Pittsburgh Penguins star Sidney Crosby just got one of them this past summer, a 12-year deal worth $104.4-million (U.S.). The two newest members of the Minnesota Wild, Zach Parise and Ryan Suter, each received 13-year deals worth $98-million.

The NHL is determined to put that genie back in the bottle and, currently, the best the players' association was prepared to do was limit player contracts to a maximum of eight seasons.

The league provided concessions on financial issues – the so-called "make-whole" provision – and gave ground on some other contract markers, including salary arbitration, free agency and entry-level, but according to Daly and NHL commissioner Gary Bettman, those were all part of a larger package. If the union wouldn't agree to their demands, then the NHL's concessions were taken off the table.
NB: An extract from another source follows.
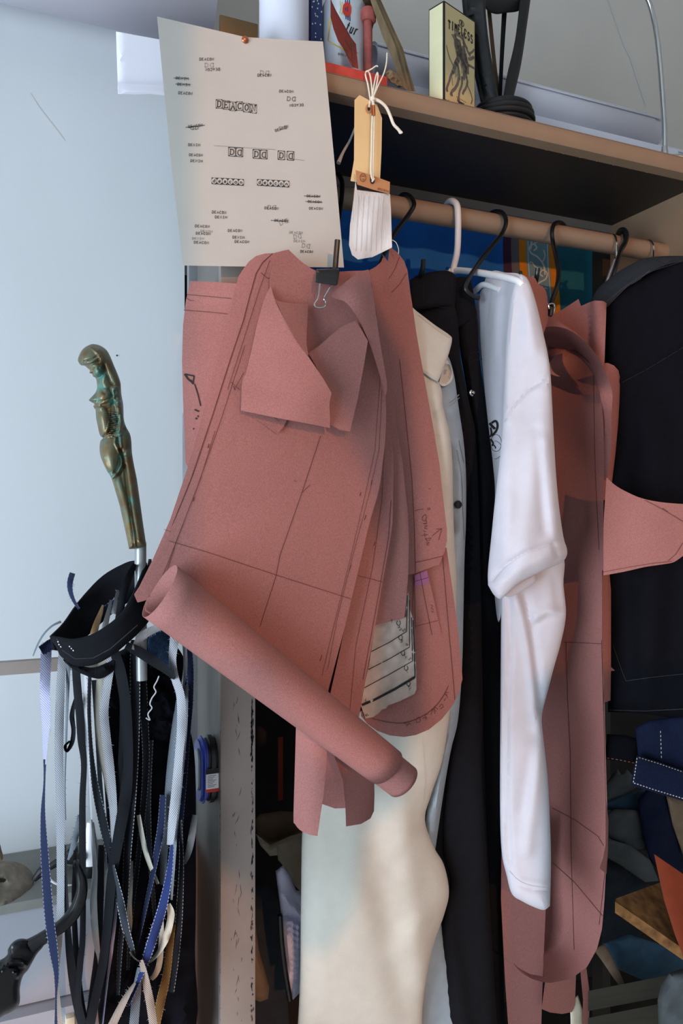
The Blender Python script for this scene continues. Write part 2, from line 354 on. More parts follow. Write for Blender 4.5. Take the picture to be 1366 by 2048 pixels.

According to Bettman's math, there are now 90 players on contracts that run six years or longer, compared to just one in 2006, when the last CBA took effect. Still, the most damaging contracts are the ones that run eight-years plus, of which there are just 22. And only 16 players out of about 750 are on contracts that run 10 years or longer (roughly just over 2 per cent of the workforce).

Is it worth losing a season over a CBA provision that affects so few – keeping in mind players who have these long-term commitments are usually the NHL's top earners and thus would make oodles of cash, even on short-term deals? It seems wholly unnecessary – and yet, the gap in 2004 seemed manageable at the 11th hour, too.

More worrisome than anything Thursday was how the rhetoric was stepped up after talks broke down.

According to Daly, the moderate owners trying to bridge the gap were "insulted" by the NHLPA's reluctance to offer anything tangible in return for the league upping its financial offer.

Bettman said he was "disappointed beyond belief that we are where we are."

The quaint notion that the NHL season would be up and running by Christmas just went up in smoke, and the thought that the union will start the decertification process went from a theoretical option to a real possibility.

All because the two sides cannot bridge a three-year gap on contract limits and a two-year divide on the length of the CBA.

It makes you think: These two sides really do deserve each other.